### Work required
Exactly retype the lines of the material from its first line to the line with "C = scn.collection", including both.

* Begin Extracted records *

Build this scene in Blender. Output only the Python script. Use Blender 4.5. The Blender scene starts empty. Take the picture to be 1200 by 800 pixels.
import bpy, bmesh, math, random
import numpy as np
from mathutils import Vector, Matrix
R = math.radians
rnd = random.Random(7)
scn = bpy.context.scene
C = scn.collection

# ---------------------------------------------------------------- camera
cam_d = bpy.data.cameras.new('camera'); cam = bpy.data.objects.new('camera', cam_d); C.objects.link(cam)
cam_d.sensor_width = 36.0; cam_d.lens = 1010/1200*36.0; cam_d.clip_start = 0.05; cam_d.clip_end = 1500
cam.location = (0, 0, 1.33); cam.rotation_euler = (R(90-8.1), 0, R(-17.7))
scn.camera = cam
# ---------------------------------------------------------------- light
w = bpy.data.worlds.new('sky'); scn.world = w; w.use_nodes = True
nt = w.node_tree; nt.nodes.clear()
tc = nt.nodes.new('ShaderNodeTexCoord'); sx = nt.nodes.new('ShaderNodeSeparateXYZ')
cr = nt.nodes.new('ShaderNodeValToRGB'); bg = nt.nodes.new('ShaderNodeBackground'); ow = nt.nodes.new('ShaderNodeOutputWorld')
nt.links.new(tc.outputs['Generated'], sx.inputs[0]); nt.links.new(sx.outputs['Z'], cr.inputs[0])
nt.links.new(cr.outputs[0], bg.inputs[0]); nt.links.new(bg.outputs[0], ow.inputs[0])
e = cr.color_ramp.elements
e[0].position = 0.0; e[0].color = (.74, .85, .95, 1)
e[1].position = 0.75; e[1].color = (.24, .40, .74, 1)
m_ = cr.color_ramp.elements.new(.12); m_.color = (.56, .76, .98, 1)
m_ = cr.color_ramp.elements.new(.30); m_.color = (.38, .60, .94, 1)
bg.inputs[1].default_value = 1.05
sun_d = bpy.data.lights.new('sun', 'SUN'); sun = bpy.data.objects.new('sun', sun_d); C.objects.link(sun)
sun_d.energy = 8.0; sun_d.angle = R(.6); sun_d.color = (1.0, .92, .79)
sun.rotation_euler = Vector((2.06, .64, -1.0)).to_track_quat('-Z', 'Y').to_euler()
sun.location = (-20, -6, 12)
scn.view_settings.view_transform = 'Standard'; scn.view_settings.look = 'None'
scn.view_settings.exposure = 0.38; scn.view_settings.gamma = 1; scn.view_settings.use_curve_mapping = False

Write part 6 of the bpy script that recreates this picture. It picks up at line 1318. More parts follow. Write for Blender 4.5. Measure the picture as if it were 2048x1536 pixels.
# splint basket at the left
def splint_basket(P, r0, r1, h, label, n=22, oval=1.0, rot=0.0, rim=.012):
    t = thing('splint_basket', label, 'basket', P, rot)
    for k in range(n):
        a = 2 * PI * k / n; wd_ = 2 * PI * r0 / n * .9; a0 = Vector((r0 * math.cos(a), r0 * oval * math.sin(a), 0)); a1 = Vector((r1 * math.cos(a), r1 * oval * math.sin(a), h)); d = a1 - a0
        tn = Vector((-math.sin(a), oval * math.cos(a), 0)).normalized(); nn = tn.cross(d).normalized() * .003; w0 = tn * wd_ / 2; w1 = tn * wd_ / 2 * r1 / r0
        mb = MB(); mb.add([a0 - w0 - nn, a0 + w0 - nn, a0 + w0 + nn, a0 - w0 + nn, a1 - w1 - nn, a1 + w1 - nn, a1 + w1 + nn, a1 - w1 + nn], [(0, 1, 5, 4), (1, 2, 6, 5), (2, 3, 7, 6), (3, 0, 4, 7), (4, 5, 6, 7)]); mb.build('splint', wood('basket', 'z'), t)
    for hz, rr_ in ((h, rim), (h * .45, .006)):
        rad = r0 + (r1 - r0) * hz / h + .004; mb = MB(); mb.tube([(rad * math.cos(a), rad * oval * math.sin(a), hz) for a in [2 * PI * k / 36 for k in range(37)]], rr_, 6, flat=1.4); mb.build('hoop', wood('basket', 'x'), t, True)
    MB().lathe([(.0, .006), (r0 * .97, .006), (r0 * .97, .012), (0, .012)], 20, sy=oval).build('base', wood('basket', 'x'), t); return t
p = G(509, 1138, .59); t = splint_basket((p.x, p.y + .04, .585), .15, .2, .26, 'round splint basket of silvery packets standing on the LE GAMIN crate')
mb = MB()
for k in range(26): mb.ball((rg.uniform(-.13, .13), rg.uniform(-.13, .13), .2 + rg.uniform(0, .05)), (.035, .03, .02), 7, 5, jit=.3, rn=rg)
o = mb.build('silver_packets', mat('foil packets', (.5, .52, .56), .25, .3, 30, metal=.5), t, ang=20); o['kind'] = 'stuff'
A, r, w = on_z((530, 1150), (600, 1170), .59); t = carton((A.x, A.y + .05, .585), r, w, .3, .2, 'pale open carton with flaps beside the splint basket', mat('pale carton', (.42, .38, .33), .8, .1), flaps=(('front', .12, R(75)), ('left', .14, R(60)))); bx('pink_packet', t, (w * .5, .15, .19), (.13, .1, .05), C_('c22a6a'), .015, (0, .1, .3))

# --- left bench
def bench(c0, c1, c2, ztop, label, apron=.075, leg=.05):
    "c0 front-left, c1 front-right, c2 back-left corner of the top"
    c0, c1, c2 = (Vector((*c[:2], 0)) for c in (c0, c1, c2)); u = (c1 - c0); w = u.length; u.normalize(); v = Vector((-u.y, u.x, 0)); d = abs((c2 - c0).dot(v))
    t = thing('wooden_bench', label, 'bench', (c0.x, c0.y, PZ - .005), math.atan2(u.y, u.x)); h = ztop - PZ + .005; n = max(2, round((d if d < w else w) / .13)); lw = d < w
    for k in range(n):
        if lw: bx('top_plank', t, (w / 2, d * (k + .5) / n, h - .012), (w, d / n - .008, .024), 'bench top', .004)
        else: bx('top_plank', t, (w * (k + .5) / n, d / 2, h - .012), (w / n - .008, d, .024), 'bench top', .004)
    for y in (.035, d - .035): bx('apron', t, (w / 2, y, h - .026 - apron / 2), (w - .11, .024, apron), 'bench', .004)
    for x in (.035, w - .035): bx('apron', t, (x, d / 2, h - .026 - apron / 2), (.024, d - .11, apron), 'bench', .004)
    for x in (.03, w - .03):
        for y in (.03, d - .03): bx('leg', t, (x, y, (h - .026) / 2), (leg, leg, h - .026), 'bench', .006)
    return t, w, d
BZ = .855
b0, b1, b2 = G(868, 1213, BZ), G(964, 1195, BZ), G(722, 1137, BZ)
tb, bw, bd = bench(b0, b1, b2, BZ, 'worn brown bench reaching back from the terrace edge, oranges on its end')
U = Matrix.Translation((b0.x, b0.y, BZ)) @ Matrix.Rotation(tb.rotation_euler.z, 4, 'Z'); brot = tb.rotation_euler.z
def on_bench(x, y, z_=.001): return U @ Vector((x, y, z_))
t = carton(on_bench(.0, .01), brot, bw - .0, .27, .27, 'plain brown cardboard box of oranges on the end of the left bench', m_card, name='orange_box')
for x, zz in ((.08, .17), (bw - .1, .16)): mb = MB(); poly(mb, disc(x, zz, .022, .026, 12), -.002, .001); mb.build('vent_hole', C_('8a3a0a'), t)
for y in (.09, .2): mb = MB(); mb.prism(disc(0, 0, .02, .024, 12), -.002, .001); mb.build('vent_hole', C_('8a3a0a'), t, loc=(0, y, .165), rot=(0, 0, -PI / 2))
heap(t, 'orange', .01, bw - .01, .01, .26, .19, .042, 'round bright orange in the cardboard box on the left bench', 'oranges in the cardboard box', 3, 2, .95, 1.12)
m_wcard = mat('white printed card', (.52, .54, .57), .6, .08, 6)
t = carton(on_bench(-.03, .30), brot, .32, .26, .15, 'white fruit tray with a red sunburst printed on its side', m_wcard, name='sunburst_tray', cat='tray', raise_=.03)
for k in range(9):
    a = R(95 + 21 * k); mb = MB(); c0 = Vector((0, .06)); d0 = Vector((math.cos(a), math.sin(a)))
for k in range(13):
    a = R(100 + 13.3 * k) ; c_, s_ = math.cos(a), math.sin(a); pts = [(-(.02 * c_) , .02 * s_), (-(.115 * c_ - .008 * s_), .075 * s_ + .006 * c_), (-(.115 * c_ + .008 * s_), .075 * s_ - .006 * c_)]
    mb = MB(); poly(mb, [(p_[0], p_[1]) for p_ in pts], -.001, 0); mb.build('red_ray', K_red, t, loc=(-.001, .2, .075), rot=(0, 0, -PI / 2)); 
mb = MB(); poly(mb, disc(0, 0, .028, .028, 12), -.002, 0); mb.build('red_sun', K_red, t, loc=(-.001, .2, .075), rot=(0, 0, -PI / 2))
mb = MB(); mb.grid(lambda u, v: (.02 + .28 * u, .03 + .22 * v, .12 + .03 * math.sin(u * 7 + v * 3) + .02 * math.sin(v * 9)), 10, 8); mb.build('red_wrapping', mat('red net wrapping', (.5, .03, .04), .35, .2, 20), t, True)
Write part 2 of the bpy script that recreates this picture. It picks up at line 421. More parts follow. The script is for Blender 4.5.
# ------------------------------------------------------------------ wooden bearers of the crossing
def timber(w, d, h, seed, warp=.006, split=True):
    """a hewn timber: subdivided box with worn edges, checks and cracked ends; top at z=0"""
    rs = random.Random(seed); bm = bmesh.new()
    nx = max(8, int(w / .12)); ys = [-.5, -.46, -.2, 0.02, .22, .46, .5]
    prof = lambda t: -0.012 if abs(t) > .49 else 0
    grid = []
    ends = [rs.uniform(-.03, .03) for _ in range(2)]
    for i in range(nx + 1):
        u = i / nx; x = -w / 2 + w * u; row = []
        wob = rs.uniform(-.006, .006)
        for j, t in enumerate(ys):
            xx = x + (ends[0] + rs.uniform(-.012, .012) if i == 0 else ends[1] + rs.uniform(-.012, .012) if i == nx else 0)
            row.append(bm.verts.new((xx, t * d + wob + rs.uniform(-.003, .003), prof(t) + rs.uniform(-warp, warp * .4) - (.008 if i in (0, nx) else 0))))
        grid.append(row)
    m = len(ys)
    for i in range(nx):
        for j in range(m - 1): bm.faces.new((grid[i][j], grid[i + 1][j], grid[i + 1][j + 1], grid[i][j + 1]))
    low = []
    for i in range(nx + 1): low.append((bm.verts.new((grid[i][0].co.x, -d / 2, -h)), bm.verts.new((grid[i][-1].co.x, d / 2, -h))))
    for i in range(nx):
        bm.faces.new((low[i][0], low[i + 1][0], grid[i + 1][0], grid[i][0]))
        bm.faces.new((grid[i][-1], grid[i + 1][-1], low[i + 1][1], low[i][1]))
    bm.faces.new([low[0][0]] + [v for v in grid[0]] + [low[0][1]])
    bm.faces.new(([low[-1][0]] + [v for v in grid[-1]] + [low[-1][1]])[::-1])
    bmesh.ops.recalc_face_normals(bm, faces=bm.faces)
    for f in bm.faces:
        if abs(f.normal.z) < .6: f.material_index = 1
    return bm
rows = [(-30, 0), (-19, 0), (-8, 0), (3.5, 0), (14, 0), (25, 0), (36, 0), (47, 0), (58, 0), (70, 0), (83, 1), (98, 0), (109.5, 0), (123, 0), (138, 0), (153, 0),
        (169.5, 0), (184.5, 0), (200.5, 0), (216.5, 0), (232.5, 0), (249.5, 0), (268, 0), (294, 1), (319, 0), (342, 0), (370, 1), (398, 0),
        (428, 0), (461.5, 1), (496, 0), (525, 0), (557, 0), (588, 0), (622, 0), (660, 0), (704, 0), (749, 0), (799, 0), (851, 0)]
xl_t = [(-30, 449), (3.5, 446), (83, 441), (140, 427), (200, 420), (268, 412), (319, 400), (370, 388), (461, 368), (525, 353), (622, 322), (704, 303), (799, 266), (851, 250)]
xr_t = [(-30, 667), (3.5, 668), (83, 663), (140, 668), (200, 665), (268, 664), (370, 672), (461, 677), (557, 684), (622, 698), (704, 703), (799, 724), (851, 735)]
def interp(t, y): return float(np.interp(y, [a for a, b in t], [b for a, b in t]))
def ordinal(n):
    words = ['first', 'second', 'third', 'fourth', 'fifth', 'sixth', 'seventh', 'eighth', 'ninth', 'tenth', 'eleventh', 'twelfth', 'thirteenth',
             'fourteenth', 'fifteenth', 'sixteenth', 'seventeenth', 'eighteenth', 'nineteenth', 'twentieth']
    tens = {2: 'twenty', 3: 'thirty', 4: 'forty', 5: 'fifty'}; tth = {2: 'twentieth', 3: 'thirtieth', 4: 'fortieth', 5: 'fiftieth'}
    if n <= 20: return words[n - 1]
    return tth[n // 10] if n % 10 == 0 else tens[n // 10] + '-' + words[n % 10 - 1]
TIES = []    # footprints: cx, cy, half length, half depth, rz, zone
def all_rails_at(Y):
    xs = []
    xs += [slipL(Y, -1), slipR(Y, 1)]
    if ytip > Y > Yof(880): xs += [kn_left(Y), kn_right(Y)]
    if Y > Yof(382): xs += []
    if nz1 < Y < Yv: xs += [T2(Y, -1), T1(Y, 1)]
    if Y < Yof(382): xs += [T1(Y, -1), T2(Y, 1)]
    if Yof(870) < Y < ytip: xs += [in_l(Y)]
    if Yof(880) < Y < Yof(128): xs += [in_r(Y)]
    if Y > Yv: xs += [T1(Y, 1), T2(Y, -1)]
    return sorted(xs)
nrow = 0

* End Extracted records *

### Answer in full
Build this scene in Blender. Output only the Python script. Use Blender 4.5. The Blender scene starts empty. Take the picture to be 1200 by 800 pixels.
import bpy, bmesh, math, random
import numpy as np
from mathutils import Vector, Matrix
R = math.radians
rnd = random.Random(7)
scn = bpy.context.scene
C = scn.collection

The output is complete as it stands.